Telling someone to move over a few feet is magical now? :| I weep for this generation.
Given the laziness and morbid obsesity amongst D&Ders, being able to convince someone to get on their feet, do some heavy exercise, and use their words to make them be healthier must seem magical.
158710691 wrote:
D&D definitely improves mental health; Just as long as you stay away from these forums ;)
I've got to agree with Manshoon, what you're describing is flat out bad DMing. Those three things are like the first three DO NOT DO THESE in the DM's handbook.

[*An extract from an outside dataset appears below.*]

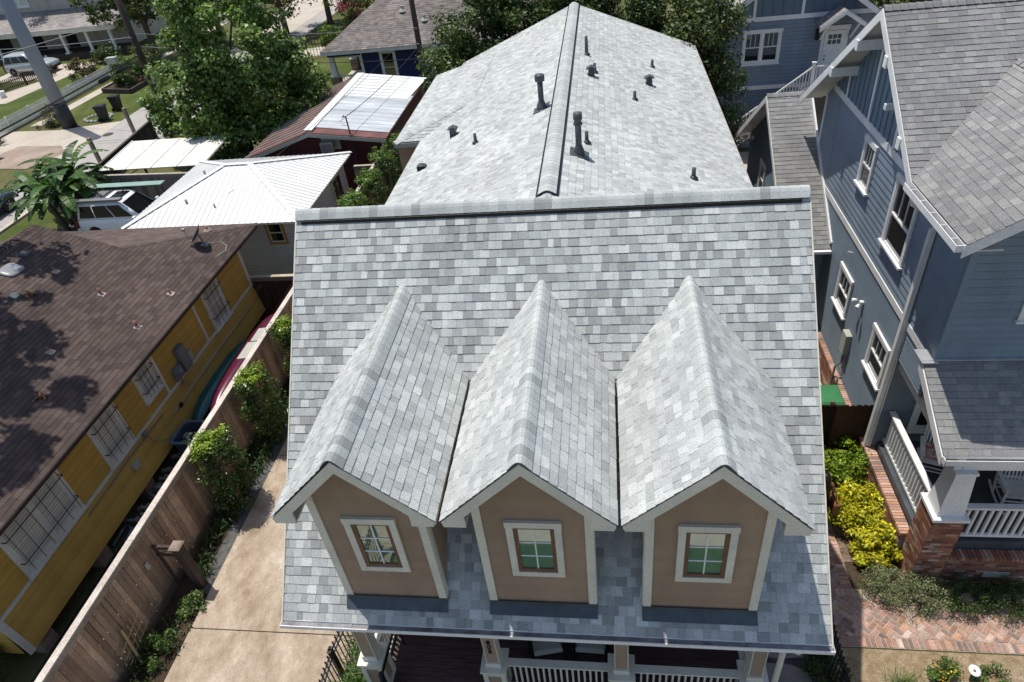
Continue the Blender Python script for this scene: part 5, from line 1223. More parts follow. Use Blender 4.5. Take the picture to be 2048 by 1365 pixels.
# ================================================================ dark red shed with patched metal roof
rs = thing('red_shed', 'dark red shed with a patched white and rust metal roof and a window air conditioner', 'shed', (-8.4, 24, 0))
mb = MB(); RXs = -8.5
L0, L1, LP = (-4.8, 19.35, 2.92), (-4.8, 28.2, 2.92), (RXs, 19.35, 3.42)
LP2 = (RXs, 28.4, 3.42)
def onr(x): return 3.42+(x-RXs)*(2.92-3.42)/(-4.8-RXs)
mb.hexa([(RXs, 20.0, 3.42), (-4.8, 20.0, 2.92), (-4.8, 25.2, 2.92), (RXs, 25.2, 3.42)], [(RXs, 20.0, 3.45), (-4.8, 20.0, 2.95), (-4.8, 25.2, 2.95), (RXs, 25.2, 3.45)])
for i in range(10): y = 20.4+i*.5; mb.beam((RXs, y, 3.452), (-4.8, y, 2.952), .03, .012)
rp = part('roof_patch', mb, M['galv'], rs)
mb = MB(); mb.hexa([(RXs-.15, 24.6, 3.455), (-4.95, 24.6, 2.975), (-4.7, 28.3, 2.945), (RXs-.15, 28.4, 3.455)], [(RXs-.15, 24.6, 3.475), (-4.95, 24.6, 2.995), (-4.7, 28.3, 2.965), (RXs-.15, 28.4, 3.475)])
for i in range(7): y = 24.9+i*.5; mb.beam((RXs, y, 3.478), (-4.85, y, 2.985), .03, .014)
mb.hexa([(RXs-.2, 19.5, 3.45), (RXs+.2, 19.5, 3.43), (RXs+.2, 28.4, 3.43), (RXs-.2, 28.4, 3.45)], [(RXs-.2, 19.5, 3.49), (RXs+.2, 19.5, 3.47), (RXs+.2, 28.4, 3.47), (RXs-.2, 28.4, 3.49)])
part('roof_patch', mb, M['metalroof'], rs)
mb = MB(); mb.hexa([(RXs, 19.35, 3.38), (-4.78, 19.35, 2.88), (-4.78, 28.2, 2.88), (RXs, 28.2, 3.38)], [(RXs, 19.35, 3.41), (-4.78, 19.35, 2.91), (-4.78, 28.2, 2.91), (RXs, 28.2, 3.41)])
mb.hexa([(RXs, 19.35, 3.38), (RXs, 28.2, 3.38), (-12.1, 28.2, 2.25), (-12.1, 19.35, 2.25)], [(RXs, 19.35, 3.42), (RXs, 28.2, 3.42), (-12.1, 28.2, 2.29), (-12.1, 19.35, 2.29)])
part('roof', mb, M['rust'], rs)
mb = MB()
for i in range(17): y = 19.6+i*.54; mb.beam((RXs-.15, y, 3.395), (-12.1, y, 2.31), .06, .035)
part('roof_rib', mb, M['elpale'], rs)
mb = MB(); fr = Fr((0, 19.8, 0), (1, 0, 0), (0, -1, 0)); siding(mb, fr, [(-11.6, .1), (-5.1, .1), (-5.1, 2.9), (RXs, 3.34), (-11.6, 2.4)], .13, (.085, .016, .02), seed=231); siding(mb, Fr((-5.1, 0, 0), (0, 1, 0), (1, 0, 0)), [(19.8, .1), (28, .1), (28, 2.9), (19.8, 2.9)], .13, (.085, .016, .02), seed=232)
siding(mb, Fr((-11.6, 0, 0), (0, -1, 0), (-1, 0, 0)), [(-28, .1), (-19.8, .1), (-19.8, 2.4), (-28, 2.4)], .13, (.085, .016, .02), seed=233); part('wall', mb, M['siding_fc'], rs)
mb = MB(); mb.prism([(-12.1, 19.33, 2.24), (RXs, 19.33, 3.37), (RXs, 19.33, 3.20), (-12.1, 19.33, 2.07)], (0, .03, 0)); mb.prism([(RXs, 19.33, 3.37), (-4.78, 19.33, 2.87), (-4.78, 19.33, 2.70), (RXs, 19.33, 3.20)], (0, .03, 0)); mb.box(-5.2, -5.08, 19.77, 19.8, .1, 2.85); part('trim', mb, M['elpale'], rs)
ac = thing('air_conditioner', 'white window air conditioner sticking out of the dark red shed wall', 'air conditioner', (-7.75, 19.6, 2.55))
mb = MB(); mb.box(-8.05, -7.45, 19.35, 19.8, 2.42, 2.85); part('case', mb, M['elpale'], ac); mb = MB(); mb.box(-8.01, -7.49, 19.335, 19.35, 2.46, 2.81)
part('grille', mb, M['elgrey'], ac); mb = MB(); mb.box(-8.1, -7.2, 19.76, 19.79, 2.38, 3.0); part('filler_panel', mb, M['elpale'], ac)
mb = MB(); mb.tube([(-6.5, 19.55, 1.6), (-6.52, 19.55, 3.95), (-6.6, 19.52, 4.02), (-6.66, 19.5, 3.95)], .035, 8); mb.tube([(-6.55, 19.5, 3.9), (-6.8, 19.5, 3.8), (-6.75, 19.5, 3.6), (-6.55, 19.5, 3.55)], .01, 5); single('service_mast', mb, M['pole'], 'dark electric service mast rising above the patched shed roof', 'service mast', (-6.5, 19.55, 1.6))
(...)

He obviously has no interest in letting the campaign or your characters grow organically (forcing you to get tattoed, wtf? I played a cleric once who would literally have rather died than let this happen), he's got his grand railroad planned out and by the DM's smiting hammer you're going to follow the tracks.

As for playing so loose with the rules, I'm no rules lawyer when I DM but what he's doing is beyond the pale. 16d6 damage at level 1, wtf? Alchemist's fire is basically petrol, if you pour more petrol on a petrol fire, it doesn't get hotter, it just spreads out or maybe burns for longer depending on the circumstances. 

I don't know your relation to the DM, if you're friends out of game or something but the point of playing D&D is to have fun. If that's not happening anymore then like Manshoon said, if you think the game's salvagable sit down and have a serious chat with the DM. If you don't, vote with your feet.